- The British understanding of economic life, according to de Gaulle, was also incompatible with Europe’s. The British economy was driven by private investment, innovation and risk-taking. Continental economies had a much more intimate relationship with the state, which helped shape the direction of the economy and cushioned the impact of capitalism on workers. The state’s relationship to the market, therefore, was also very different. De Gaulle did not see the state as intruding on the nation but as the embodiment of the nation.
Interesting read! I'm currently studying in France, and I must say it's fascinating to watch this all unfold from a European perspective. I'm doing my best to consume news in French (though here I am on an English-language site, what can I say) and though I'm reading from sources that have similar political leanings to what I read at home in the States, I've been struck by how differently Brexit is being covered. Intriguing that de Gaulle saw the UK as a "black sheep" of sorts all along...
I can't speak for the UK, but Americans learn nothing about the nonaligned movement or really anything about how everybody that wasn't the USA or USSR dealt with the USA and USSR. De Gaulle had little-to-no trust of the British or Americans because he viewed the Americans as opportunists and the British as island-dwellers whose involvement on the Continent was 100% defensive. Britain didn't send troops to fight Hitler until the Nazis invaded Denmark; the US didn't declare war on Germany until after Germany declared war on the US because the US declared war on Japan (which was a member of the Tripartite Pact with Germany and Italy). Europe has always been "over there" to the Americans and the "Phoney War" to the UK while to the French it's the Maginot Line. De Gaulle was the Minister of Defense during the Suez Crisis, in which the USA pinned back the ears of the UK and France for fucking about in the Middle East and giving the Soviet Union cover to crush Hungary. From a European perspective, that's the United States and its puppet the United Nations dictating what Europeans are allowed to do in their own interests. As an American, it's really easy to see that the world is a better place when America calls the shots. As anyone non-American can tell you, though, you step outside of the funhouse for one minute and empires look like empires.
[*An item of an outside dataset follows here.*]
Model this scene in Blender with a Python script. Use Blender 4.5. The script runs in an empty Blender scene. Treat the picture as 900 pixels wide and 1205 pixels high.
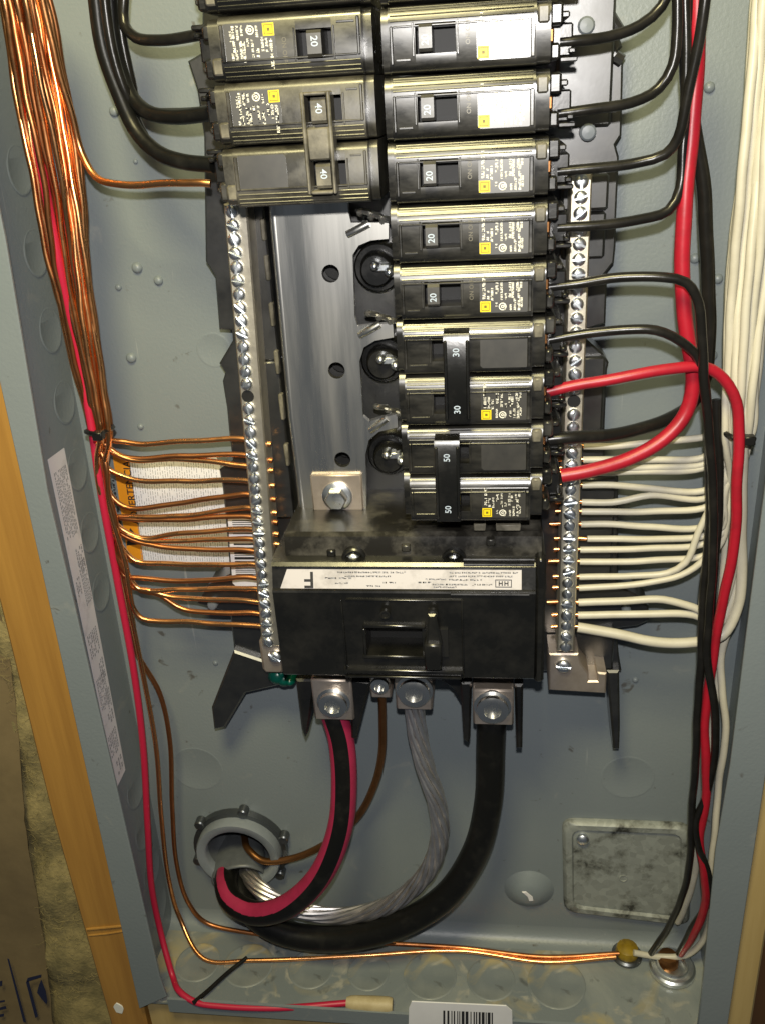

Yes! America has always had the bizarre privilege of being super far away. So much this. Honestly one of my biggest realizations / takeaways while living abroad. I didn't realize how "American" my perspective was before I started reading more international news, and it has startled me a bit. What I'm seeing here re: Brexit is a reaction that I didn't really anticipate, it's more of a "Yeah they're shooting themselves in the foot but that's their problem" kind of attitude, accompanied by a question of concern for non-British EU citizens who have created a life for themselves in the UK and suddenly have a major citizenship question on the horizon. Of course there is interest in exactly what's going down, but the way it's being presented (and discussed between humans) isn't what I anticipated.Europe has always been "over there" to the Americans and the "Phoney War" to the UK while to the French it's the Maginot Line
you step outside of the funhouse for one minute and empires look like empires
"Wealth - any income that is at least one hundred dollars more a year than the income of one's wife's sister's husband." - HL Mencken People who tend to read essays on economics believe that "equality" can be best created by raising up the poor. They themselves are rarely poor and if they can make things a little bit better for others without affecting their own lives, they win. Everything is better for everyone. This is the core of liberalism. People whose lives are shit believe that "equality" means everyone is equal. If their lives are shit the least they can do is make those rich fucks have shit lives, too. Yeah, things might get a little worse for them but it'll get a lot worse for those pricks with their cars in garages, their kids in college and their retirement in a fund, not a fantasy. This is the core of populism. Populists rarely consider that the natural order is hierarchal and whenever you break a structure you provide opportunity for people with exposure to ratchet up their holdings outside the normal constraint of law and order. And liberals are terrible at applying equal gains across all demographics. Thus the cycle of history.